Honestly, even the Germans don’t eat a lot of “traditional” German food. Go to Germany. Aside from breakfasts (which are excellent) and the odd diner-type place, you’ll wind up eating… Italian. I’ve had a lot of German food and variations thereof. With the exception of the aforementioned breakfasts and sausages (which are hardly limited to germany) never, not once, has it been worth going back to. Not bad, but never great.

And the breakfasts were actually distinguished mostly by their completeness. They would have a large, healthy spread, where as most Americans hardly even nibble at breakfast. The only particularly German ingredient was the serving of good quality meats.

When I lived in Sacramento, there were a lot of hof brau places like that (also smörgåsbords which were basically buffet restaurants). In particular, I remember Sam’s Hof Brau Haus which had quite a few locations in the Sacramento area. I don’t know if any are still around but I recall they were mainly delis with sandwich-heavy menus and draft beer at some of the restaurants. The Plaza Hof Brau that’s in dangermom’s link also looks like it specializes in sandwiches but seems to have a full menu of German items.

Where I live now, there’s only one restaurant in the entire area (with a population of about 550,000 people) that serves German cuisine. However, its name–Chic-A-Ria–would likely make people think it’s a Mexican restaurant. It’s actually supposed to be pretty good but I haven’t been there yet.
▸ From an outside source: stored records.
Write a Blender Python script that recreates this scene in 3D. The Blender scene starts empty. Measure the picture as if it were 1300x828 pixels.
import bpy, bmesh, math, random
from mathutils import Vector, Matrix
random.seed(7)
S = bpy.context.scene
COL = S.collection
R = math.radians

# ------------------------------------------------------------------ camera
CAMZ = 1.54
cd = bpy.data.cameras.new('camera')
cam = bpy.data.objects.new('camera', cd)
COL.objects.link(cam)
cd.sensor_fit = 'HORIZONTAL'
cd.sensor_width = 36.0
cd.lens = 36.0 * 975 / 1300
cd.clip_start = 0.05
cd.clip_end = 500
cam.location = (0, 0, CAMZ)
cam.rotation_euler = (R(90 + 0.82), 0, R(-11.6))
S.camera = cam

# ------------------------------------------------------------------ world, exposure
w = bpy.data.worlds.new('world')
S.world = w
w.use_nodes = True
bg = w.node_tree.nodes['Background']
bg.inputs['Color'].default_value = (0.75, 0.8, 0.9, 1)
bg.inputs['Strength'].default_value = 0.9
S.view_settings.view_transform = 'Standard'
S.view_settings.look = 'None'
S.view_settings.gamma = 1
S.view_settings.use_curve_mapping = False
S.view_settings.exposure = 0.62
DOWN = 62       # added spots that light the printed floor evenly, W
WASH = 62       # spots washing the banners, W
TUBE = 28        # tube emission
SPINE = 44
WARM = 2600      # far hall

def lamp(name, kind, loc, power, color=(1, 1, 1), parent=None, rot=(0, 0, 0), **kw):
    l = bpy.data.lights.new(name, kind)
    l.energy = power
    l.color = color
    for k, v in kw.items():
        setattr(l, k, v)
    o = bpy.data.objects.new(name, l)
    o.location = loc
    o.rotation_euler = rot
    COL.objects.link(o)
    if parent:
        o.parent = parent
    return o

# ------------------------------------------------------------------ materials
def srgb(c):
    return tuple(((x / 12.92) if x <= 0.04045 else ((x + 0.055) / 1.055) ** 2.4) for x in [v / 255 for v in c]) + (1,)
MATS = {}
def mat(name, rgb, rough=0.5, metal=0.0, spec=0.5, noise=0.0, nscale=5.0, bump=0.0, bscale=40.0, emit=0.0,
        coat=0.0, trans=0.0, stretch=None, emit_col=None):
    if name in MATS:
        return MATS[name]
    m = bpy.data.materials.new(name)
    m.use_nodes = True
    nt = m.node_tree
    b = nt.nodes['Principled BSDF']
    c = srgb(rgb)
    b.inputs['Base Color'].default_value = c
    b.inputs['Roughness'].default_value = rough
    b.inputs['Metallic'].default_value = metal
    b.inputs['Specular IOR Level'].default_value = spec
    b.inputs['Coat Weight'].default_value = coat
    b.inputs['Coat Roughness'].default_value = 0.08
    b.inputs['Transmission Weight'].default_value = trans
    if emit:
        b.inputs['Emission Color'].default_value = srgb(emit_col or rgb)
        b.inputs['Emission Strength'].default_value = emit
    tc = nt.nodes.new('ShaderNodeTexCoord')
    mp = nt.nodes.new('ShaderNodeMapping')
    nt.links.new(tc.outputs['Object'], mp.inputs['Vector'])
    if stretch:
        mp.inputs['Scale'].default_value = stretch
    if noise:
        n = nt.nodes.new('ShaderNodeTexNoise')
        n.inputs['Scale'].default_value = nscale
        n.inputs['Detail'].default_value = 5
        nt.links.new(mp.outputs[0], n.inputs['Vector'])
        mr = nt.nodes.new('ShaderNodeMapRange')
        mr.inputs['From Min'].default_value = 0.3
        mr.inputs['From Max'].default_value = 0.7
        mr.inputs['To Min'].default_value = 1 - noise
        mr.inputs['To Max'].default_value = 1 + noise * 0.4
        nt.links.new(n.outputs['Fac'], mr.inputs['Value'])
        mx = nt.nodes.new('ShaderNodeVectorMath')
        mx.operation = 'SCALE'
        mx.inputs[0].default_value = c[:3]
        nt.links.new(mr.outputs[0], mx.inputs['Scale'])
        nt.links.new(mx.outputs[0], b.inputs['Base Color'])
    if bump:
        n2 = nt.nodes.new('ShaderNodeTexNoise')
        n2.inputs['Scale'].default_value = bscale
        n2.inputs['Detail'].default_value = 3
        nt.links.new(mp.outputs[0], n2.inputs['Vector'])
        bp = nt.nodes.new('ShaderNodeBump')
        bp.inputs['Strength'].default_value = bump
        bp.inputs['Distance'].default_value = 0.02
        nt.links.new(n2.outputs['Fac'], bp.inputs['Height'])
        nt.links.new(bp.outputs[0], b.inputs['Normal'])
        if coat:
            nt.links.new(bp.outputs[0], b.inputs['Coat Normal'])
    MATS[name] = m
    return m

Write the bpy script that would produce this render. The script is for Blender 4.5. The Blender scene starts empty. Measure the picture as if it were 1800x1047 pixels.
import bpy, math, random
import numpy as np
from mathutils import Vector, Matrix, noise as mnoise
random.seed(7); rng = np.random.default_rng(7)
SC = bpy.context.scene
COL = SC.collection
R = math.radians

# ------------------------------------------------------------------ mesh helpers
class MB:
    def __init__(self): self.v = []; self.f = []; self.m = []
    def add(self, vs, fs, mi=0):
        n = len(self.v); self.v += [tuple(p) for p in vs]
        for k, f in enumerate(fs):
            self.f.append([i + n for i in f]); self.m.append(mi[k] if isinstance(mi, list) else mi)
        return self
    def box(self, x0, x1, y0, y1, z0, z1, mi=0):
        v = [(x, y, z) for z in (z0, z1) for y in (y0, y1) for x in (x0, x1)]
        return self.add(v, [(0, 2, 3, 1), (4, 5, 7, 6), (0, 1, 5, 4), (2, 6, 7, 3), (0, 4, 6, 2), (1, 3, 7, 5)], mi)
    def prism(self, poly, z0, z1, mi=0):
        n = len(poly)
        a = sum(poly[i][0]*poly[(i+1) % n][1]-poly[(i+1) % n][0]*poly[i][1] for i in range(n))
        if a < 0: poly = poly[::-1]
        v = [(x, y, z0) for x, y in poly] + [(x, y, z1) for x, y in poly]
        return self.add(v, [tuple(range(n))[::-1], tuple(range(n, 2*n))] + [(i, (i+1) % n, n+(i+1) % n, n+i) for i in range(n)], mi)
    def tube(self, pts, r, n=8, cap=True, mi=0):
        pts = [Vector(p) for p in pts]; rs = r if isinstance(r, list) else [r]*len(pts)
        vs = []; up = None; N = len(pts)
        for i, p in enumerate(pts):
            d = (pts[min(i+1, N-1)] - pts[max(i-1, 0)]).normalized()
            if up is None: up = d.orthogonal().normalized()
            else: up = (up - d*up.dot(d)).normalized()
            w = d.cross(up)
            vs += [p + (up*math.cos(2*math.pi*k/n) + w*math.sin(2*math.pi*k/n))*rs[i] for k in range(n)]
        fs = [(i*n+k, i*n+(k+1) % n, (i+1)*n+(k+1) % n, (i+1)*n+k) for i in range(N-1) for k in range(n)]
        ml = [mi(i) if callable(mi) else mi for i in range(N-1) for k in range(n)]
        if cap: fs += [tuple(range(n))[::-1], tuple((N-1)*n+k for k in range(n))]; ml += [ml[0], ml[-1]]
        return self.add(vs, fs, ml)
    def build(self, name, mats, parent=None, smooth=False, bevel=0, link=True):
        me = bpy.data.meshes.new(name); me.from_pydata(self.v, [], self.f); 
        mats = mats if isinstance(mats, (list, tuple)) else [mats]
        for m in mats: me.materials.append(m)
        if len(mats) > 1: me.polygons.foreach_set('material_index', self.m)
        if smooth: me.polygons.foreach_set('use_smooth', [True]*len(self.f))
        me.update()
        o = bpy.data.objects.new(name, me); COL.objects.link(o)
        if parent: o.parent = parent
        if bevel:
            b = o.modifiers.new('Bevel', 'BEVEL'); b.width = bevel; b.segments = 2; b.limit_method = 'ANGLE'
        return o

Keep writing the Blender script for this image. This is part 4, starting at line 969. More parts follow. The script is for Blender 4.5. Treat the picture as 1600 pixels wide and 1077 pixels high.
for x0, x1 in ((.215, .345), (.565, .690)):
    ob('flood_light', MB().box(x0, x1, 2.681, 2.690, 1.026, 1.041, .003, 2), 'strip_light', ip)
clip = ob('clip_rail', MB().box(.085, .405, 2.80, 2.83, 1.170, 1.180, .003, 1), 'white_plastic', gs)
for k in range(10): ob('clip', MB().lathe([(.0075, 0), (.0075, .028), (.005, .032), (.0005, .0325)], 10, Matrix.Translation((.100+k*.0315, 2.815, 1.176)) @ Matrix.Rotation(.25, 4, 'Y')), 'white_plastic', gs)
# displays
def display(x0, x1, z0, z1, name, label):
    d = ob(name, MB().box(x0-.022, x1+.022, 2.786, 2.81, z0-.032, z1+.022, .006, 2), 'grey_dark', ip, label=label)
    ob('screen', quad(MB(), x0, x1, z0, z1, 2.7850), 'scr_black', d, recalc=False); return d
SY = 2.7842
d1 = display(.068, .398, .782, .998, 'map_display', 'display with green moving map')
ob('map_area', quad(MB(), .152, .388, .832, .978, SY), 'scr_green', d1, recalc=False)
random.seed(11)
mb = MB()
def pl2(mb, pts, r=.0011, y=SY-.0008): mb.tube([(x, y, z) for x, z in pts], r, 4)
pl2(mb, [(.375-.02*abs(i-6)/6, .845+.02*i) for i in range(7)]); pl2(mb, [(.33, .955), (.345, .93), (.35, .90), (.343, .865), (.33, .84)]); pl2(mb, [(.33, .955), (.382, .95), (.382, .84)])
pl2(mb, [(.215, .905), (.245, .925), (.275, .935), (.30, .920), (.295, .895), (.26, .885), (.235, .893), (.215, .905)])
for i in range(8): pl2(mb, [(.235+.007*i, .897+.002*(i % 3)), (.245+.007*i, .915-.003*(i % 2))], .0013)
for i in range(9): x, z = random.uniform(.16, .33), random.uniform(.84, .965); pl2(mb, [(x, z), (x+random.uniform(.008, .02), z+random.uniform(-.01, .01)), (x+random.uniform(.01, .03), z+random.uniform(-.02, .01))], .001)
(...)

Sausage, Potatoes, eggs, cabbage, letuce, Beef, Chicken, and Pork, ground up, or roasted or fried or stewed. Germans and English were the two largest immigrant groups, and had a fairly similar cuisine that blended into the baseline of American cooking. Neither had the rich varieties of spices that come from tropical climates, so the exotic food are exotic in how they are different than that.